The empirical work of Ostrom (1990; Ostrom and Gardner, 1993) and others on institutions for governing commons resources has shown that, in practice, common property can be highly successful in managing water resources, depending on the structure and functioning of the institutions involved. She and her collaborators summed up their conclusions (Ostrom et al., 2010):
Elinor Ostrom
Researchers usually distinguish four basic types of governance systems, defined in terms of who controls access to resources: private property, government property, common property, and open access (i.e., no one's property). Research has consistently shown the inefficient outcomes of open access since open access almost always leads to destruction of any resource that is in great demand. This is the problem identified in Hardin's famous essay, although he called open access "commons," which led to substantial subsequent confusion. The other three systems, however, have mixed records in terms of sustaining water resources, including both great successes and massive failures. Thus, the ability of a type of ownership to enhance sustainable resource management depends on a number of other factors…

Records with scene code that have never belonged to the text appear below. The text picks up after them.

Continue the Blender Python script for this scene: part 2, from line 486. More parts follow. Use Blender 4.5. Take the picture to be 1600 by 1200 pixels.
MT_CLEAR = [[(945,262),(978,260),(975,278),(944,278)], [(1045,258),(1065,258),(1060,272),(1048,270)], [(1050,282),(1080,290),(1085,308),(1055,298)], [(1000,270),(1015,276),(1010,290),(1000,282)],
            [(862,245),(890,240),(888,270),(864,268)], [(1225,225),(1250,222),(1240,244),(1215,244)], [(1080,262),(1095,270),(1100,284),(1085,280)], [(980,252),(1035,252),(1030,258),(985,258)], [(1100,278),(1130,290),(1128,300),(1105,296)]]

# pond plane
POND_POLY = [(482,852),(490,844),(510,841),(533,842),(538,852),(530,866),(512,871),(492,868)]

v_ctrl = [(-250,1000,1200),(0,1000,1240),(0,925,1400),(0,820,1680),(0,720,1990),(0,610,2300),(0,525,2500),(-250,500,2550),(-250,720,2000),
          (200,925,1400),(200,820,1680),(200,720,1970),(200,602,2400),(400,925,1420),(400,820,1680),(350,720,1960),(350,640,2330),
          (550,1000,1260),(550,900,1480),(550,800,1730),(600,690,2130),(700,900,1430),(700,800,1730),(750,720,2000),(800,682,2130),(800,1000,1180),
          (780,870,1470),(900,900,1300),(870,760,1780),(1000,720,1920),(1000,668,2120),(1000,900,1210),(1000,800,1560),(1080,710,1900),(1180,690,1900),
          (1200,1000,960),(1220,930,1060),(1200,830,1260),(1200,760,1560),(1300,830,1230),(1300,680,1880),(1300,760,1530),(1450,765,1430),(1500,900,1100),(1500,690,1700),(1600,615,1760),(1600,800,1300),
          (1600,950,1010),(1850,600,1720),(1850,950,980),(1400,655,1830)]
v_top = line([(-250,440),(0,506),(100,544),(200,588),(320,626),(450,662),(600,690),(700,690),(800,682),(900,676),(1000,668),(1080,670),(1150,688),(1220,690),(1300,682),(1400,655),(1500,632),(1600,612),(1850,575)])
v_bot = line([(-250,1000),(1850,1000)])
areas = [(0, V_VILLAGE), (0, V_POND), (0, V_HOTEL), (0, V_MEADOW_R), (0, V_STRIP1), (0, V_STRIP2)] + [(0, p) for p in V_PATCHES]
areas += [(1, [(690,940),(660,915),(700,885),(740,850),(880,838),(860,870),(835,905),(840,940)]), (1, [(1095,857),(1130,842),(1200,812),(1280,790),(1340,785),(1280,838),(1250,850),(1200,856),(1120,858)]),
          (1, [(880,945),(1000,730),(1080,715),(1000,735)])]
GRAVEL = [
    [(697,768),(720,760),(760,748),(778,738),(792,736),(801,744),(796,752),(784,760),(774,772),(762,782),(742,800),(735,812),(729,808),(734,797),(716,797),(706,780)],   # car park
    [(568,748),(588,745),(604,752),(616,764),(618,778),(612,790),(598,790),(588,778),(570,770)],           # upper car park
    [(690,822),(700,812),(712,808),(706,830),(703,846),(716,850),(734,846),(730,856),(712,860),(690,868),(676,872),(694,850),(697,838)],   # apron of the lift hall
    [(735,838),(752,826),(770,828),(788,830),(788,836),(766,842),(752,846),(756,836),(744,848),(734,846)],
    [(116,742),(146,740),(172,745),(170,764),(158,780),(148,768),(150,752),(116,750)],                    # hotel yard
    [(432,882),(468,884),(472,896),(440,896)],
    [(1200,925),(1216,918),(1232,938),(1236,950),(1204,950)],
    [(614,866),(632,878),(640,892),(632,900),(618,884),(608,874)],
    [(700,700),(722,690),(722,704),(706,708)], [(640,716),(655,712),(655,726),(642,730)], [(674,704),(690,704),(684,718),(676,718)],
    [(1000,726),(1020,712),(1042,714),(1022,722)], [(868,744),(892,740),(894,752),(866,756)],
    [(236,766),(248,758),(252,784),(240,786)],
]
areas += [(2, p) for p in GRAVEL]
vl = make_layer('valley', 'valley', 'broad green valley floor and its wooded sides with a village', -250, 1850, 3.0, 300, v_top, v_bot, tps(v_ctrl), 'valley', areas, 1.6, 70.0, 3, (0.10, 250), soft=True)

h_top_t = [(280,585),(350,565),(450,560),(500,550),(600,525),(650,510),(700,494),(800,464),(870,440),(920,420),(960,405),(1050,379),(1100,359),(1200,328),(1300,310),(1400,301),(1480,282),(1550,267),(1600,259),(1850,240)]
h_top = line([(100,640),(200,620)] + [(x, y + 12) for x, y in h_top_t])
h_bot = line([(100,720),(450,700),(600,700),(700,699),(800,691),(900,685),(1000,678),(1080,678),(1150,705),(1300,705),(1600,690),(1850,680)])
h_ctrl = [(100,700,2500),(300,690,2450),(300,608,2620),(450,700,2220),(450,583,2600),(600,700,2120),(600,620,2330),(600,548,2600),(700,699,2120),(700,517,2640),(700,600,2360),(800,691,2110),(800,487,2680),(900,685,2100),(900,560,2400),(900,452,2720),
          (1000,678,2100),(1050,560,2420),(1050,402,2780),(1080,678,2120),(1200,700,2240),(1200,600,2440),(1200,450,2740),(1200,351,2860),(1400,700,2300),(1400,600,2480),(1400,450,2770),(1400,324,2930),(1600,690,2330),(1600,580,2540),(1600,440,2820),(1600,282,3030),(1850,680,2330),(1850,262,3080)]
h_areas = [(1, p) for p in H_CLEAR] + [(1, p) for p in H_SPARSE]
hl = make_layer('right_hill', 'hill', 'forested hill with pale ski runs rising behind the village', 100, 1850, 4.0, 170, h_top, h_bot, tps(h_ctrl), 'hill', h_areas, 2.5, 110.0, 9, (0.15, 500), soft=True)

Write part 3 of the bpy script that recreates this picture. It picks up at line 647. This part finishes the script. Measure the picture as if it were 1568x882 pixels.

Many legal and environmental historians have focused on historical transitions between property regimes in water, particularly two major developments in the Anglo-American legal world: the development of the "reasonable use" riparian regime in the early to mid-nineteenth century, and the rejection of riparian rights in favor of the system known as "prior appropriation" in the western United States in the second half of the same century.

Some historians' accounts, beginning with Walter Prescott Webb's "Great Plains Thesis" (Webb, 1931), have supported the economic view associating with aridity with private rights in water (Robert G. Dunbar (1985) 'The Adaptability of Water Law to the Aridity of the West', Journal of the West 24: 57; Percy, 2005). Yet aridity has also been associated with strict state control, as in Karl Wittfogel's (1957) hypothesis associating "hydraulic civilizations" with "oriental despotism", applied to the western American context by Donald Worster (1985).